Guide 3 ("Loan Concentrations") requires disclosure of any concentration of loans exceeding 10% of total loans and Item 303 of Regulation S-K (MD&A) requires disclosure of any known trends and uncertainties reasonably likely to impact future operations (e.g., concentrations of higher risk assets or commitments that are significant in relation to shareholder equity but which may be less than 10% of total loans). Registrants should consider whether such uncertainties are reasonably likely to materially impact future operations so as to require disclosure under MD&A even though such concentration of loans otherwise may not meet the threshold for disclosure under Industry Guide 3.
If disclosure is required by either or both of these items, such disclosure should address matters such as the geographic areas involved, the related amounts of loans, commitments, or other real estate held, the potential risks inherent in such holdings, any recent material adverse trends in loan performance in such areas, including the amounts of such loans on a nonaccrual status or otherwise considered to be nonperforming, a description of the deteriorating economic conditions including known information as to vacancy rates and real estate values, relevant lending and risk management policies (e.g., extent collateralized; whether, when, and the extent real estate appraisals are updated and/or are reflective of current market conditions), and the extent the company continues to treat any such loans outstanding as fully performing when known credit problems raise serious doubts that the borrowers can continue to comply with present repayment terms. See Item 303 of Regulation S-K, Item III.C.2. ("Potential Problem Loans") of Industry Guide 3, and the interim period updating requirements of General Instruction 3(d) to such Guide.
L. Industry Guide 6 — Property Casualty Reinsurance Disclosures
SEC Industry Guide 6 provides disclosure guidance for registrants with material property casualty insurance operations.
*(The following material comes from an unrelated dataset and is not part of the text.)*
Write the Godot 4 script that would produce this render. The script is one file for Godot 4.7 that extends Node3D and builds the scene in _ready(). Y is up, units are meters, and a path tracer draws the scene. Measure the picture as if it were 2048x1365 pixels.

That Guide calls for tabular information depicting the activity with respect to loss reserve estimates and revisions to those estimates over time. Statement of Financial Accounting Standards No. 113 (SFAS 113) changed the long-standing practice of reporting loss reserves net of related reinsurance benefits, and requires that loss reserves be reported gross in the financial statements with reinsurance recoverables separately reported as an asset. The staff has not objected to the continued presentation of Guide 6 tables on a basis that is net of reinsurance, notwithstanding SFAS 113. However, for periods in which the income recognition provisions of SFAS 113 have been applied, the staff believes that additional quantitative and narrative disclosure is necessary to fully inform investors regarding the effects of a registrant's reinsurance programs.
At a minimum, the staff believes additional data should be provided that (a) reconciles the net end-of-period liability (the original reserve estimate in the 10 year loss development table) with the related gross liability on the balance sheet, and (b) presents the gross re-estimated liability as of the end of the latest re-estimation period, with separate disclosure of the related re-estimated reinsurance recoverable.
Guide 6 calls for a discussion of reinsurance transactions that have a material effect on earnings or reserves. The staff would expect that the additional data outlined above, and the disclosures of ceded losses specified by paragraph 16 of SFAS 113, will be used as a basis for discussion of the effects of a registrant's reinsurance programs. The staff also would expect a registrant to explain changes in patterns of net loss recognition resulting from the application of SFAS 113. Material historical and expected effects of trends and uncertainties in loss reserves and reinsurance recoverables on registrants' results of operations, liquidity and capital resources also should be disclosed in MD&A.